The forth coming CBA

beckdawg

Well-known member
Joined:
Oct 31, 2012
Posts:
11,723
Liked Posts:
3,723
I don't want to come off here as though I'm shining up a turd of situation. So, keep that in mind when reading this. But one of the interesting thoughts I had is that after 2021, the CBA is done. There's been a lot of talk that this CBA fight could be pretty nasty. I don't think either side will be dumb and enough to have another 95. But I think it's quite likely that there will be major changes to the baseball landscape.

There's a concept in business that being lean in times of uncertainty is valuable because it allows you to better react to change.Having said that, the cubs positioning going into 2022 is very lean. They've almost entirely cleared their long term commitments now. The only current contracts past 2021 are Heyward's 2 final years, a team option on Kimbrel who probably will be traded this offseason or in july, the 3 years they control Hendricks and botes pretty reasonable deal. All of that amounts to $39.5M in committed money for 2022.

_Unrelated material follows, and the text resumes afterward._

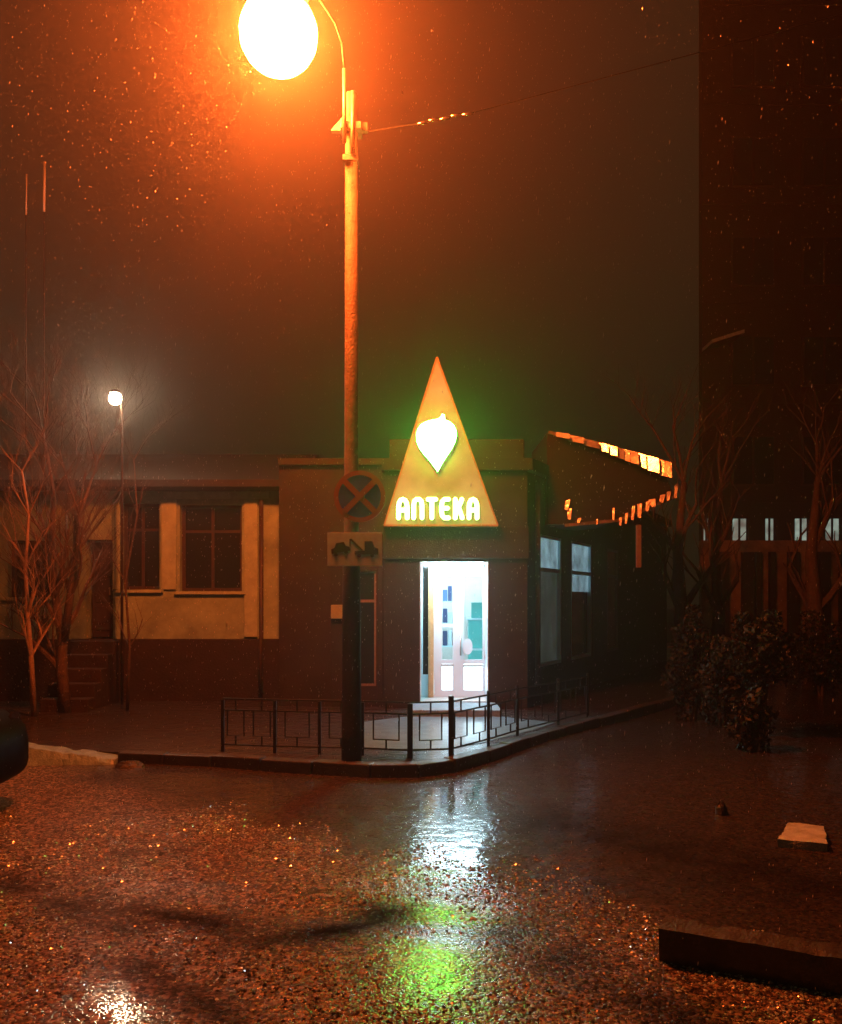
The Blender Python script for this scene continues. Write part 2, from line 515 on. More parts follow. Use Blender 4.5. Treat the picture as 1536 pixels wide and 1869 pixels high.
# pavement with its kerb stones
PZ = 0.10
kline = [(-13.0, 9.45), (-4.0, 8.62), (-2.95, 8.50), (-2.0, 8.32), (-1.0, 8.02), (-0.45, 7.86), (-0.02, 7.90), (0.32, 8.14), (0.68, 8.62), (1.43, 9.85), (2.5, 11.3), (3.63, 12.85), (6.6, 16.9), (9.5, 20.9), (12.9, 25.4)]
pv = MB()
pv.prism([(p[0], p[1] + 0.09) for p in kline] + [(12.9, 29.5), (-13.0, 29.5)], -0.08, PZ)
pavement = struct(pv.build('pavement', M['pave']))
def kerb_run(a, b):
    a = Vector((a[0], a[1], 0)); b = Vector((b[0], b[1], 0))
    n = max(1, round((b - a).length / 0.5)); d = (b - a) / n
    for k in range(n):
        p = a + d * (k + 0.012); q = a + d * (k + 0.988)
        mb = MB(); mb.obox((p.x, p.y), (q.x, q.y), 0.15, -0.07, PZ + 0.012 + random.uniform(-0.008, 0.008))
        mb.build('kerb_stone', M['kerb'], pavement, bevel=0.012)
for a, b in zip(kline[2:-3], kline[3:-2]):
    kerb_run(a, b)

# paler slab added at the shop entrance, standing in for the door's light spill
struct(MB().prism([(-.62, 8.75), (.2, 8.72), (.62, 9.1), (1.25, 9.95), (1.62, 10.6), (1.0, 11.14), (-.2, 11.14), (-.75, 10.6)], PZ - .01, PZ + .006).build('light_spill_patch', mat('grey blue spill patch', (.13, .28, .38), .4, noise=.5, nscale=7, bump=.4, bscale=40, coat=.5, coat_rough=.15)))

# ================================================================== STREET LAMP
PX, PY = gx(641, 8.1), 8.1
lamp = thing('street_lamp', (PX, PY, PZ), 'tall pale lamp post with a glaring orange light on its curved arm', 'street lamp')
mb = MB()
prof = [(0.082, 0.0), (0.080, 0.15), (0.078, 0.2), (0.072, 1.6), (0.064, 3.2), (0.056, gz(172, PY) - PZ)]
mb.lathe(prof, (PX, PY, PZ), 16)
mb.build('pole', M['pole'], lamp, smooth=True)
zt = gz(235, PY)
# stub post and brackets at the top
mb = MB(); mb.box(PX - 0.095, PX + 0.10, PY - 0.10, PY + 0.10, zt - 0.05, zt + 0.02)
mb.build('clamp', M['metal_grey'], lamp, bevel=0.008)
mb = MB()
mb.slab([(PX - 0.19, zt - 0.03), (PX - 0.075, zt - 0.03), (PX - 0.075, zt + 0.10)], PY - 0.03, PY + 0.03)
mb.build('bracket', M['metal_grey'], lamp)
mb = MB(); mb.box(PX + 0.10, PX + 0.15, PY - 0.03, PY + 0.03, zt - 0.03, zt + 0.045)
mb.build('bracket', M['metal_grey'], lamp)
mb = MB(); mb.box(PX - 0.075, PX + 0.065, PY - 0.09, PY + 0.09, gz(300, PY) , gz(290, PY))
mb.build('clamp', M['metal_grey'], lamp)
mb = MB(); mb.tube([(PX + 0.02, PY - 0.10, gz(290, PY)), (PX + 0.02, PY - 0.10, gz(178, PY))], 0.022, 8)
mb.build('conduit', M['metal_grey'], lamp, smooth=True)
# lamp arm: rises beside the post and reaches out over the road
LY = 7.65
head = at(508, 62, LY)
ax = PX - 0.055
armpts = [(ax, PY - 0.11, gz(272, PY)), (ax, PY - 0.11, gz(200, PY)), (ax, PY - 0.12, gz(140, PY)), (ax - 0.02, PY - 0.12, gz(95, PY)), (ax - 0.09, PY - 0.11, gz(55, PY)), (head.x + 0.28, LY + 0.02, head.z + 0.43), (head.x + 0.08, LY, head.z + 0.42)]
mb = MB(); mb.tube(armpts[:3], 0.019, 8)
mb.build('riser', M['metal_grey'], lamp, smooth=True)
mb = MB(); mb.tube(armpts[2:], 0.013, 8)
mb.build('arm', M['metal_black'], lamp, smooth=True)
MB().lathe([(0.092, 0.003), (0.092, 0.25), (0.085, 1.2), (0.080, 2.05), (0.072, 2.06)], (PX, PY, PZ), 16).build('pole_dark_lower', M['plinth'], lamp, smooth=True)  # darker cover round the lower part of the post
mb = MB()
mb.lathe([(0.04, 0.45), (0.10, 0.43), (0.18, 0.38), (0.26, 0.31), (0.26, 0.295)][::-1], (head.x, LY, head.z), 20)
mb.build('lamp_hood', M['metal_grey'], lamp, smooth=True)
mb = MB()
pr = [(0.34 * math.cos(t), 0.34 * math.sin(t)) for t in [-math.pi / 2 + .03 + i * (math.pi * .80) / 13 for i in range(14)]]
mb.lathe(pr, (head.x, LY, head.z), 20)
mb.build('lamp_bowl', M['e_lamp'], lamp, smooth=True)

# overhead cable from the post to the right with a splice sleeve
cab = thing('overhead_cable', (PX, PY, gz(240, PY)), 'thin overhead cable running right from the lamp post, with a lit splice', 'cable')
c0 = Vector((PX + 0.14, PY, gz(240, PY))); c1 = at(760, 226, 7.9); c2 = at(865, 205, 7.8); c3 = at(1560, 20, 7.2)
mb = MB(); mb.tube([c0, (c0 + c1) / 2, c1, c2, (c2 * 2 + c3) / 3, c3], 0.0045, 5)
mb.build('wire', M['metal_black'], cab)
for k in range(5):
    p = c1.lerp(c2, 0.02 + k * 0.195); q = c1.lerp(c2, 0.02 + k * 0.195 + 0.17)
    off = Vector((0, 0, 0.004 if k % 2 else -0.004))
    mb = MB(); mb.tube([p + off, q + off], 0.013, 7)
    mb.build('splice_sleeve', M['wet_metal'], cab, smooth=True)

# road signs fixed to the post (round no-stopping sign and plate)
SY = PY - 0.13
sc_ = at(656, 906, SY)
sgn = thing('no_stopping_sign', (sc_.x, SY, sc_.z), 'round blue no-stopping sign with red rim and red cross on the lamp post', 'road sign')
R_ = 0.235
mb = MB(); mb.lathe([(R_ * 0.84, 0.0), (R_ * 0.84, 0.012)], (sc_.x, SY, sc_.z), 36, 'y')
mb.build('sign_face', M['sign_blue'], sgn)
# annular red rim
mb = MB()
for k in range(36):
    t0 = 2 * math.pi * k / 36; t1 = 2 * math.pi * (k + 1) / 36
    def P(r, t, y): return (sc_.x + r * math.cos(t), y, sc_.z + r * math.sin(t))
    mb.poly([P(R_ * 0.82, t0, SY - 0.004), P(R_, t0, SY - 0.004), P(R_, t1, SY - 0.004), P(R_ * 0.82, t1, SY - 0.004)])
    mb.poly([P(R_, t0, SY - 0.004), P(R_, t0, SY + 0.014), P(R_, t1, SY + 0.014), P(R_, t1, SY - 0.004)])
mb.build('sign_rim', M['sign_red'], sgn)
for s_ in (-1, 1):
    mb = MB()
    a = math.radians(45) * s_
    dx, dz = math.cos(a), math.sin(a); nx_, nz_ = -dz * 0.026, dx * 0.026
    L_ = R_ * 0.82
    y = SY - 0.005 - (0.003 if s_ > 0 else 0)
    mb.slab([(sc_.x - dx*L_ + nx_, sc_.z - dz*L_ + nz_), (sc_.x - dx*L_ - nx_, sc_.z - dz*L_ - nz_), (sc_.x + dx*L_ - nx_, sc_.z + dz*L_ - nz_), (sc_.x + dx*L_ + nx_, sc_.z + dz*L_ + nz_)], y, SY - 0.001)
    mb.build('cross_bar', M['sign_red'], sgn)
mb = MB(); mb.box(sc_.x - 0.10, sc_.x + 0.09, SY + 0.014, PY - 0.06, sc_.z - 0.02, sc_.z + 0.02)
mb.build('bracket', M['metal_grey'], sgn)

pl0 = at(597, 1033, SY); pl1 = at(697, 972, SY)
plate = thing('sign_plate', ((pl0.x + pl1.x) / 2, SY, pl0.z), 'grey white rectangular plate with tow truck pictogram under the round sign', 'road sign')
mb = MB(); mb.box(pl0.x, pl1.x, SY, SY + 0.008, pl0.z, pl1.z)
mb.build('plate', M['sign_white'], plate, bevel=0.002)
def pic(name, pts, dy=0.003):
    w = pl1.x - pl0.x; h = pl1.z - pl0.z
    mb = MB(); mb.slab([(pl0.x + u * w, pl0.z + v * h) for u, v in pts], SY - dy, SY - 0.0005)
    return mb.build(name, M['sign_black'], plate)
pic('truck_pictogram', [(0.50, 0.34), (0.93, 0.34), (0.93, 0.52), (0.86, 0.56), (0.82, 0.74), (0.68, 0.74), (0.68, 0.46), (0.50, 0.44)])
pic('crane_pictogram', [(0.63, 0.465), (0.66, 0.465), (0.44, 0.82), (0.40, 0.80)])
pic('hook_pictogram', [(0.405, 0.79), (0.425, 0.79), (0.425, 0.58), (0.405, 0.58)], 0.004)
pic('car_pictogram', [(0.08, 0.36), (0.42, 0.46), (0.41, 0.57), (0.34, 0.60), (0.30, 0.72), (0.16, 0.68), (0.13, 0.54), (0.07, 0.50)])
for u in (0.16, 0.58, 0.82, 0.34):
    v = 0.34 if u in (0.16,) else (0.42 if u == 0.34 else 0.31)
    pic('wheel_pictogram', [(u + 0.035 * math.cos(t), v + 0.058 * math.sin(t)) for t in [k * math.pi / 6 for k in range(12)]], 0.005)
mb = MB(); mb.box(pl0.x + 0.18, pl1.x - 0.20, SY + 0.008, PY - 0.07, pl0.z + 0.13, pl0.z + 0.16)
mb.build('bracket', M['metal_grey'], plate)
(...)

The main reason this interests me is we have no idea what the new CBA will look like. I mean they might put in a hard salary cap in which case having older players like Darvish making considerable money looks way worse. I've also seen some talk of getting rid of the way rookie contracts work. So rather having 7 years of control of a player it might be something entirely different.If that happens you realistically could be looking at a landscape where these massive FA starting happening more often in which case you want to have the money to go after them.

I don't want to go too deep into what if's here but i think we need to have this as part of the discussion. Ultimately I don't care how much money the team makes or loses but there needs to be some acknowledgment that being responsible with your money can have it's benefits.
 

CSF77

Well-known member
Joined:
Apr 16, 2013
Posts:
17,956
Liked Posts:
2,775
Location:
San Diego
It will be give and take.

Players most likely will push the DH. Owners will want to take away something in return and so on.

If I am ownership I'm pushing hard cap and a min payroll. Get rid of comp rounds create a even playing field. If a owner can not fund a MLB level payroll then he needs to move, sell or sell part of the team to investors.

The players would not like the cap but getting a league min offsets it where penny pincher owners now have to start paying players vs playing the toss away the hot pocket game.


That is the bane of the sport right now.
 

Castor76

Active member
Joined:
Nov 2, 2018
Posts:
983
Liked Posts:
239
I think the NL adds the DH. I'm not sure if a hard cap is wanted and if a payroll minimum goes into effect, the "thriftier" clubs may want to keep the luxury tax they have now. I do think players will push for FA sooner in their careers. 5 years of control probably being the target and settle on 6. The owners may counter with limited length in contracts. I could see a 4 year for a FA with a 6 year for re-signing to benefit teams to keep their own players. I would like to see the elimination of the a team giving up a draft pick to sign FA and just give the losing team compensatory sandwich picks.